Responsing to the League’s decision, Netanyahu said in a statement: "Israel is willing to renew negotiations with the Palestinians at any time and at any place."

He added: "This time the talks will talk place without pre-conditions, unlike in the previsou 16 years."

Arab League Secretary General Amr Moussa told reporters after a meeting of Arab officials in Cairo that the regional body would back indirect negotiations between Palestinian and Israeli officials.

"The timeframe of indirect talks will not change from what was agreed to in March, and there will be no change from indirect talks to direct talks until after the outcome of indirect talks has been assessed," he said.

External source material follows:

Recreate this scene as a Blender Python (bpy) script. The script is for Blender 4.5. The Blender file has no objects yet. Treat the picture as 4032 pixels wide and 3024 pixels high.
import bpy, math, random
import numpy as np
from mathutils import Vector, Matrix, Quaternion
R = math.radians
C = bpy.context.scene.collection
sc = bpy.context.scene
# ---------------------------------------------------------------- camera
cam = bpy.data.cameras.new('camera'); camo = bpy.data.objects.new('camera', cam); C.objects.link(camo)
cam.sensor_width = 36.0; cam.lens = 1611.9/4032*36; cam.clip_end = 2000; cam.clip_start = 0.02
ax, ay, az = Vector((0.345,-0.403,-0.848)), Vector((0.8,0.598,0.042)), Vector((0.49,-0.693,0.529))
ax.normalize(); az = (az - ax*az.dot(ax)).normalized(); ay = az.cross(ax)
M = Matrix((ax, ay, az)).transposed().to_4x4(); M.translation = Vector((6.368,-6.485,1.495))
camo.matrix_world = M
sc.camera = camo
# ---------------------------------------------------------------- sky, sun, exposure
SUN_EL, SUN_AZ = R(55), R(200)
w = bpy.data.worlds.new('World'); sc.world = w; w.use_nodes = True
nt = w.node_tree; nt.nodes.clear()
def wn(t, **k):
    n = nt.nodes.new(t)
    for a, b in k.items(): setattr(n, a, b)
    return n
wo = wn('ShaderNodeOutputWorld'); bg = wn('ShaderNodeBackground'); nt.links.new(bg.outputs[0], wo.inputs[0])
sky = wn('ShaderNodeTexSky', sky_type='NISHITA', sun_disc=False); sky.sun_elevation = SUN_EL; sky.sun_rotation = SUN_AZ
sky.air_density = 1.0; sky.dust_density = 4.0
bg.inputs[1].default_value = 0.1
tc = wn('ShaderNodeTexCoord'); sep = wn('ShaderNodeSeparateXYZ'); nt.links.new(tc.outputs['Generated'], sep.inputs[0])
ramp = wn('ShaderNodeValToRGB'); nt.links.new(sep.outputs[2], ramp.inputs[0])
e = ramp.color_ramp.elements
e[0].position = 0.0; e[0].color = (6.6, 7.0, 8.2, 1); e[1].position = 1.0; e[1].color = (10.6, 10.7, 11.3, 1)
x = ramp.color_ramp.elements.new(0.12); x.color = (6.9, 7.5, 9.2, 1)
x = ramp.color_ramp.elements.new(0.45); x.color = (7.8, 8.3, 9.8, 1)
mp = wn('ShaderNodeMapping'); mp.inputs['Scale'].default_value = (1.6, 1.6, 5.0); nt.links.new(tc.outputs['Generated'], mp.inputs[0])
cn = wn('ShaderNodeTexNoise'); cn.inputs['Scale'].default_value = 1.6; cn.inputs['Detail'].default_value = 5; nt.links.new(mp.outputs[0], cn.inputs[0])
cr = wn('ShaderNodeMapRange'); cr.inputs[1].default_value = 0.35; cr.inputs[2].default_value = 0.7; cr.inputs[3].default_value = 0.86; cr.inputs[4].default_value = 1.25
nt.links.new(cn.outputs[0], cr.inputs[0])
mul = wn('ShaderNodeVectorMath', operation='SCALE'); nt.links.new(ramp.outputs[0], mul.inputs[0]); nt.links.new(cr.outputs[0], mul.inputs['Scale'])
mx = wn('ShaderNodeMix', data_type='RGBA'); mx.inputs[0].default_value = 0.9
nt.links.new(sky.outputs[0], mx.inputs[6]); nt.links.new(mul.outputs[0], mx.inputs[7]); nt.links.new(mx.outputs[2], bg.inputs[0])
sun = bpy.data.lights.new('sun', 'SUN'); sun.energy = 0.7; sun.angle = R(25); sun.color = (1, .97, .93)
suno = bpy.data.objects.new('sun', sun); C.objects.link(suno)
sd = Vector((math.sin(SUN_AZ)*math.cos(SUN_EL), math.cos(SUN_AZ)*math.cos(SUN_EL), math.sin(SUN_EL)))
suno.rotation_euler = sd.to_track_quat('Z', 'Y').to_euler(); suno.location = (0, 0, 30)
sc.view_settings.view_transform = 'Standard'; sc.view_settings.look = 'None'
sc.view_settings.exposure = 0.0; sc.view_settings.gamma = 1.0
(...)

Saeb Erekat, the chief Palestinian negotiator, said the condition for Arab League support would be a halt of Israeli settlement construction in the West Bank.

"If Israel builds one house in the West Bank, Palestinians will immediately stop the negotiations," he said.

Speaking to Reuters by phone after the meeting, Erekat said a final decision would be made by the Palestinian Liberation Organization executive committee next week.

"It was a very positive meeting and they made a consultative decision on engagement in proximity talks for four months."

Arab League backing is key if Palestinian President Mahmoud Abbas is to risk opposition from Palestinian hardliners backed by Syria and Iran and embrace negotiations that have been on hold since the three-week Gaza war began in December 2008.

In March, a majority of Arab League nations backed the talks, but they later retracted the decision after Israel announced it would erect 1,600 settler homes in the West Bank.

Syria and Lebanon did not support the statement, Syria’s ambassador said, demanding tighter conditions on Israel before talks could resume.

On Friday, U.S. Secretary of State Hillary Clinton said she expected indirect talks to begin next week. U.S. special envoy George Mitchell is expected to return to the region to energize the negotiations that are a key U.S. foreign policy goal.

An Israeli political official said Mitchell was expected back in the region on Monday.

Abbas has insisted Israel freeze settlement building before he would be willing to come to the negotiating table. But Palestinian sources have suggested he might accept a delay to some housing projects instead and have spoken of an unwritten commitment from Mitchell to assign blame publicly to any party that jeopardizes the talks.

Erekat said the Palestinian side had been given ’positive indications’ by the United States but declined to elaborate.